Mayor Marty Walsh announced Tuesday that he will accept all final recommendations of the Boston Police Task Force, appointed by Walsh in June, in the wake of the killing of George Floyd by Minneapolis police, to review police practices and policies and to recommend reforms.

Walsh called the steps contained in the final recommendations — largely the same as those presented in a preliminary report — “bold” and “aggressive” measures that will make the BPD a national model of proactive police reform.

The recommendations include creating a new police oversight board with the power to investigate allegations of police misconduct and with the power to subpoena evidence and witnesses to support those investigations.

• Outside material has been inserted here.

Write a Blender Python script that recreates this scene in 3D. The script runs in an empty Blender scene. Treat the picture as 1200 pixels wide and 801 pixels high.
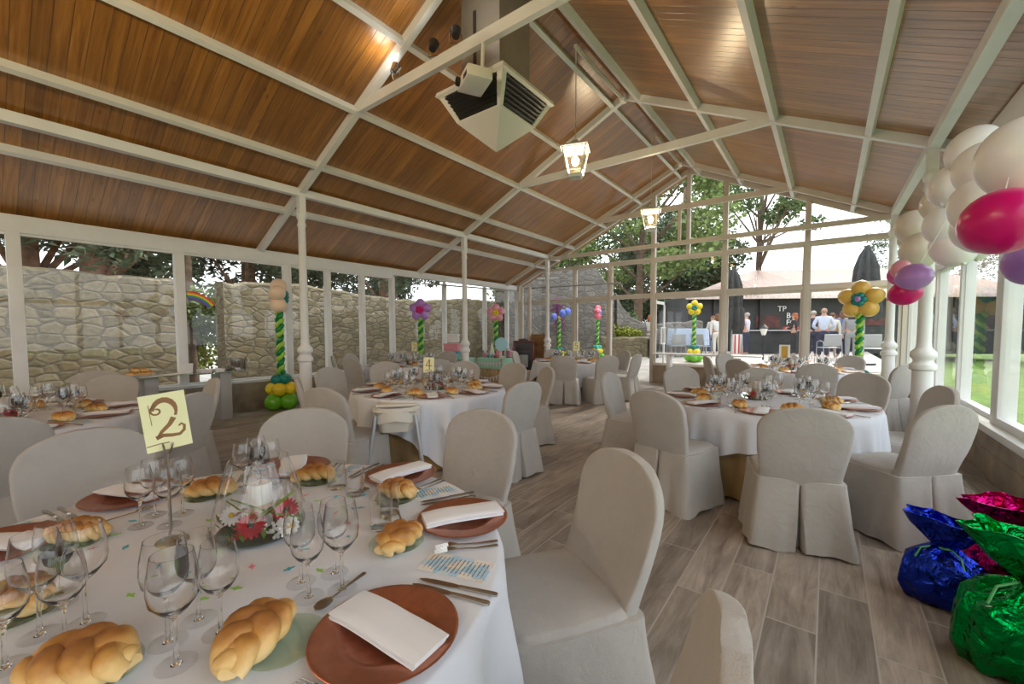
import bpy, bmesh, math, random
from mathutils import Vector, Matrix, noise
C = bpy.context.scene
PI = math.pi
random.seed(7)
# ------------------------------------------------------------ camera, sky, sun, exposure
cam_d = bpy.data.cameras.new('camera'); cam = bpy.data.objects.new('camera', cam_d); C.collection.objects.link(cam)
rt = Vector((0.79702667, 0.60393854, -0.00259373)); up = Vector((-0.02854661, 0.04196253, 0.99871129)); fw = Vector((-0.60326908, 0.79592549, -0.05068566))
m = Matrix.Identity(4)
for i in range(3): m[i][0] = rt[i]; m[i][1] = up[i]; m[i][2] = -fw[i]
m[2][3] = 1.45
cam.matrix_world = m
cam_d.sensor_width = 36; cam_d.lens = 36 * 487.63 / 1200; cam_d.shift_y = 11.27 / 1200; cam_d.clip_start = .03; cam_d.clip_end = 300
C.camera = cam
C.view_settings.view_transform = 'Standard'; C.view_settings.look = 'None'; C.view_settings.gamma = 1; C.view_settings.use_curve_mapping = False
C.view_settings.exposure = 0.30
W = bpy.data.worlds.new('sky'); C.world = W; W.use_nodes = True
bg = W.node_tree.nodes['Background']; bg.inputs[0].default_value = (.93, .97, 1, 1); bg.inputs[1].default_value = 2.45
sd = bpy.data.lights.new('sun', 'SUN'); sd.energy = 2.6; sd.angle = .12; sd.color = (1, .93, .82)
sun = bpy.data.objects.new('sun', sd); C.collection.objects.link(sun)
sun.rotation_euler = Vector((-.10, -.78, -.58)).to_track_quat('-Z', 'Y').to_euler()
FLOOD = 10
C.cycles.transparent_max_bounces = 40; C.cycles.max_bounces = 10; C.cycles.transmission_bounces = 10; C.cycles.sample_clamp_indirect = 6

# ------------------------------------------------------------ materials
def newmat(name):
    M = bpy.data.materials.new(name); M.use_nodes = True; nt = M.node_tree
    return M, nt, nt.nodes['Principled BSDF']
def N(nt, t, **kw):
    n = nt.nodes.new(t)
    for k, v in kw.items():
        if k in n.inputs: n.inputs[k].default_value = v
        else: setattr(n, k, v)
    return n
def ramp(nt, fac, stops):
    r = nt.nodes.new('ShaderNodeValToRGB'); e = r.color_ramp.elements
    while len(e) < len(stops): e.new(.5)
    for q, (p, c) in zip(e, stops): q.position = p; q.color = (*c, 1)
    nt.links.new(fac, r.inputs[0]); return r.outputs[0]
def bump(nt, b, h, s=.2, d=.01):
    n = N(nt, 'ShaderNodeBump', Strength=s, Distance=d); nt.links.new(h, n.inputs['Height']); nt.links.new(n.outputs[0], b.inputs['Normal'])
def coords(nt, scale=(1, 1, 1), rot=(0, 0, 0), kind='Object'):
    t = nt.nodes.new('ShaderNodeTexCoord'); q = nt.nodes.new('ShaderNodeMapping'); q.inputs['Scale'].default_value = scale; q.inputs['Rotation'].default_value = rot
    nt.links.new(t.outputs[kind], q.inputs[0]); return q.outputs[0]
def plain(name, col, rough=.5, metal=0., var=0., vs=8., bs=0., bscale=60., spec=.5, coat=0., sub=0.):
    M, nt, b = newmat(name)
    b.inputs['Base Color'].default_value = (*col, 1); b.inputs['Roughness'].default_value = rough; b.inputs['Metallic'].default_value = metal
    b.inputs['Specular IOR Level'].default_value = spec; b.inputs['Coat Weight'].default_value = coat
    if sub: b.inputs['Subsurface Weight'].default_value = sub; b.inputs['Subsurface Radius'].default_value = (.02, .01, .006)
    v = coords(nt)
    if var:
        n = N(nt, 'ShaderNodeTexNoise', Scale=vs, Detail=4.); nt.links.new(v, n.inputs['Vector'])
        c0 = tuple(max(0, x * (1 - var)) for x in col); c1 = tuple(min(1, x * (1 + var)) for x in col)
        nt.links.new(ramp(nt, n.outputs[0], [(.3, c0), (.7, c1)]), b.inputs['Base Color'])
    if bs:
        n = N(nt, 'ShaderNodeTexNoise', Scale=bscale, Detail=3.); nt.links.new(v, n.inputs['Vector']); bump(nt, b, n.outputs[0], bs, .005)
    return M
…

The mayor also announced his intention to submit a home rule petition to Boston City Council which, if sent to Beacon Hill and approved by the state legislature, would amend the city’s civil service apparatus to give Boston public and private school students preference in applying for jobs within the police department.

Task force chairman and former U.S. Prosecutor Wayne Budd thanked his fellow task force members for their work over the summer and the resulting report.

“Despite frequent, vigorous debates, our work was accomplished while maintaining respect and regard for one another,” Budd said.

“And in spite of the various obstacles encountered, we were able to reach consensus on the issues that came up with an excellent set of well-documented recommendations of which we can be — we can all be — justifiably proud,” Budd said.

Boston Police Commissioner William Gross, the first Black person to hold that position, also praised the task force’s work.

“What you see before you are proud representatives of the community [from] a U.S. attorney to a community activist,” Gross said, referring to task force member Jamarhl Crawford, a frequent critic of, and advocate for reforms to, the BPD.

Gross said he too supports all of the task force recommendations.

It is not entirely clear what it will take to make those recommendations official policy — especially given ongoing negotiations with the Boston Patrolmen’s Association and the union’s historic resistance to major changes around policies affecting officers.

Walsh said he has directed his administration to use “every tool at my disposal” to implement the recommendations, which Walsh said represent the BPD’s successes and not failures.

“We are in a position to take these steps because we have the best and most trusted Police department in the nation,” Walsh said.

“Boston will offer a model of how to come together and move forward in achieving racial justice in our country.”

Walsh has tapped Karilyn Crockett, appointed by Walsh this summer as the city’s first Chief of Equity, praised the task force’s work as well, noting that the recommendations are the result as well of decades of activism and advocacy around police accountability.

Crockett said she is dedicated to seeing the recommendations implemented, but that the work of ending racism in Boston is far from over.

“Today is just the next chapter on this journey,” Crockett said.